--- start Dataset section ---
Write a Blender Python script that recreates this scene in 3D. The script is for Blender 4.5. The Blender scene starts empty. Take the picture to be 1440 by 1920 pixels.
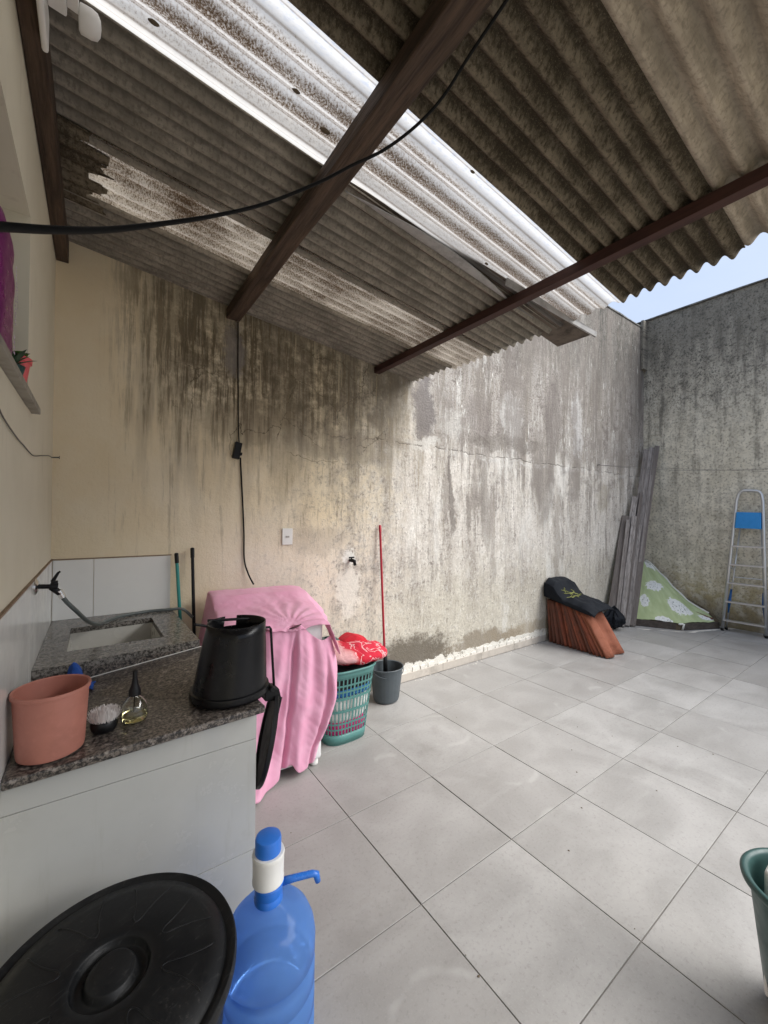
import bpy, bmesh, math, random
from math import sin, cos, pi, radians, sqrt, exp
from mathutils import Vector, Matrix, noise
random.seed(7)
S = bpy.context.scene
C = S.collection
# ------------------------------------------------------------------ camera, sky, sun, exposure
CAM = Vector((0.21375, -3.1303, 1.6378)); YAW, PITCH, ROLL = 0.619177, 0.0076085, 0.010117
fw = Vector((sin(YAW)*cos(PITCH), cos(YAW)*cos(PITCH), sin(PITCH)))
r0 = Vector((cos(YAW), -sin(YAW), 0)); u0 = r0.cross(fw)
rt = r0*cos(ROLL)+u0*sin(ROLL); up = u0*cos(ROLL)-r0*sin(ROLL)
cd = bpy.data.cameras.new('camera'); cam = bpy.data.objects.new('camera', cd); C.objects.link(cam)
cam.matrix_world = Matrix(((rt.x, up.x, -fw.x, CAM.x), (rt.y, up.y, -fw.y, CAM.y), (rt.z, up.z, -fw.z, CAM.z), (0, 0, 0, 1)))
cd.sensor_fit = 'HORIZONTAL'; cd.sensor_width = 36; cd.lens = 759.1/1440*36
cd.clip_start = 0.02; cd.clip_end = 400
S.camera = cam
SUN_EL, SUN_AZ = radians(46), radians(137)      # azimuth clockwise from +Y
W = bpy.data.worlds.new('World'); S.world = W; W.use_nodes = True
wn = W.node_tree; wn.nodes.clear()
sky = wn.nodes.new('ShaderNodeTexSky'); sky.sky_type = 'NISHITA'; sky.sun_disc = False
sky.sun_elevation = SUN_EL; sky.sun_rotation = SUN_AZ; sky.dust_density = 3.0; sky.air_density = 1.0
tc = wn.nodes.new('ShaderNodeTexCoord'); nz = wn.nodes.new('ShaderNodeTexNoise')
nz.inputs['Scale'].default_value = 3.0; nz.inputs['Detail'].default_value = 5; nz.inputs['Roughness'].default_value = .55
mp = wn.nodes.new('ShaderNodeMapping'); mp.inputs['Scale'].default_value = (1, 1, 2.2)
rmp = wn.nodes.new('ShaderNodeMapRange'); rmp.inputs[1].default_value = .36; rmp.inputs[2].default_value = .62
rmp.inputs[3].default_value = .62; rmp.inputs[4].default_value = .92
mx = wn.nodes.new('ShaderNodeMix'); mx.data_type = 'RGBA'; mx.inputs[7].default_value = (3.3, 3.85, 4.9, 1)
bg = wn.nodes.new('ShaderNodeBackground'); bg.inputs[1].default_value = 0.105; wo = wn.nodes.new('ShaderNodeOutputWorld')
wn.links.new(tc.outputs['Generated'], mp.inputs[0]); wn.links.new(mp.outputs[0], nz.inputs['Vector'])
wn.links.new(nz.outputs[0], rmp.inputs[0]); wn.links.new(rmp.outputs[0], mx.inputs[0])
wn.links.new(sky.outputs[0], mx.inputs[6]); wn.links.new(mx.outputs[2], bg.inputs[0]); wn.links.new(bg.outputs[0], wo.inputs[0])
sd = bpy.data.lights.new('sun', 'SUN'); sd.energy = 3.3; sd.angle = radians(55); sd.color = (1, .985, .955)
so = bpy.data.objects.new('sun', sd); C.objects.link(so)
sdir = Vector((sin(SUN_AZ)*cos(SUN_EL), cos(SUN_AZ)*cos(SUN_EL), sin(SUN_EL)))
so.rotation_euler = (-sdir).to_track_quat('-Z', 'Y').to_euler(); so.location = (6, -6, 9)
S.view_settings.view_transform = 'Standard'; S.view_settings.look = 'None'
S.view_settings.gamma = 1; S.view_settings.use_curve_mapping = False
S.view_settings.exposure = 1.02
S.render.engine = 'CYCLES'
S.cycles.max_bounces = 10; S.cycles.diffuse_bounces = 6; S.cycles.transmission_bounces = 8; S.cycles.transparent_max_bounces = 12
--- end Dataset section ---
Give every line above again exactly, with no pictures.

Write a Blender Python script that recreates this scene in 3D. The script is for Blender 4.5. The Blender scene starts empty. Take the picture to be 1440 by 1920 pixels.
import bpy, bmesh, math, random
from math import sin, cos, pi, radians, sqrt, exp
from mathutils import Vector, Matrix, noise
random.seed(7)
S = bpy.context.scene
C = S.collection
# ------------------------------------------------------------------ camera, sky, sun, exposure
CAM = Vector((0.21375, -3.1303, 1.6378)); YAW, PITCH, ROLL = 0.619177, 0.0076085, 0.010117
fw = Vector((sin(YAW)*cos(PITCH), cos(YAW)*cos(PITCH), sin(PITCH)))
r0 = Vector((cos(YAW), -sin(YAW), 0)); u0 = r0.cross(fw)
rt = r0*cos(ROLL)+u0*sin(ROLL); up = u0*cos(ROLL)-r0*sin(ROLL)
cd = bpy.data.cameras.new('camera'); cam = bpy.data.objects.new('camera', cd); C.objects.link(cam)
cam.matrix_world = Matrix(((rt.x, up.x, -fw.x, CAM.x), (rt.y, up.y, -fw.y, CAM.y), (rt.z, up.z, -fw.z, CAM.z), (0, 0, 0, 1)))
cd.sensor_fit = 'HORIZONTAL'; cd.sensor_width = 36; cd.lens = 759.1/1440*36
cd.clip_start = 0.02; cd.clip_end = 400
S.camera = cam
SUN_EL, SUN_AZ = radians(46), radians(137)      # azimuth clockwise from +Y
W = bpy.data.worlds.new('World'); S.world = W; W.use_nodes = True
wn = W.node_tree; wn.nodes.clear()
sky = wn.nodes.new('ShaderNodeTexSky'); sky.sky_type = 'NISHITA'; sky.sun_disc = False
sky.sun_elevation = SUN_EL; sky.sun_rotation = SUN_AZ; sky.dust_density = 3.0; sky.air_density = 1.0
tc = wn.nodes.new('ShaderNodeTexCoord'); nz = wn.nodes.new('ShaderNodeTexNoise')
nz.inputs['Scale'].default_value = 3.0; nz.inputs['Detail'].default_value = 5; nz.inputs['Roughness'].default_value = .55
mp = wn.nodes.new('ShaderNodeMapping'); mp.inputs['Scale'].default_value = (1, 1, 2.2)
rmp = wn.nodes.new('ShaderNodeMapRange'); rmp.inputs[1].default_value = .36; rmp.inputs[2].default_value = .62
rmp.inputs[3].default_value = .62; rmp.inputs[4].default_value = .92
mx = wn.nodes.new('ShaderNodeMix'); mx.data_type = 'RGBA'; mx.inputs[7].default_value = (3.3, 3.85, 4.9, 1)
bg = wn.nodes.new('ShaderNodeBackground'); bg.inputs[1].default_value = 0.105; wo = wn.nodes.new('ShaderNodeOutputWorld')
wn.links.new(tc.outputs['Generated'], mp.inputs[0]); wn.links.new(mp.outputs[0], nz.inputs['Vector'])
wn.links.new(nz.outputs[0], rmp.inputs[0]); wn.links.new(rmp.outputs[0], mx.inputs[0])
wn.links.new(sky.outputs[0], mx.inputs[6]); wn.links.new(mx.outputs[2], bg.inputs[0]); wn.links.new(bg.outputs[0], wo.inputs[0])
sd = bpy.data.lights.new('sun', 'SUN'); sd.energy = 3.3; sd.angle = radians(55); sd.color = (1, .985, .955)
so = bpy.data.objects.new('sun', sd); C.objects.link(so)
sdir = Vector((sin(SUN_AZ)*cos(SUN_EL), cos(SUN_AZ)*cos(SUN_EL), sin(SUN_EL)))
so.rotation_euler = (-sdir).to_track_quat('-Z', 'Y').to_euler(); so.location = (6, -6, 9)
S.view_settings.view_transform = 'Standard'; S.view_settings.look = 'None'
S.view_settings.gamma = 1; S.view_settings.use_curve_mapping = False
S.view_settings.exposure = 1.02
S.render.engine = 'CYCLES'
S.cycles.max_bounces = 10; S.cycles.diffuse_bounces = 6; S.cycles.transmission_bounces = 8; S.cycles.transparent_max_bounces = 12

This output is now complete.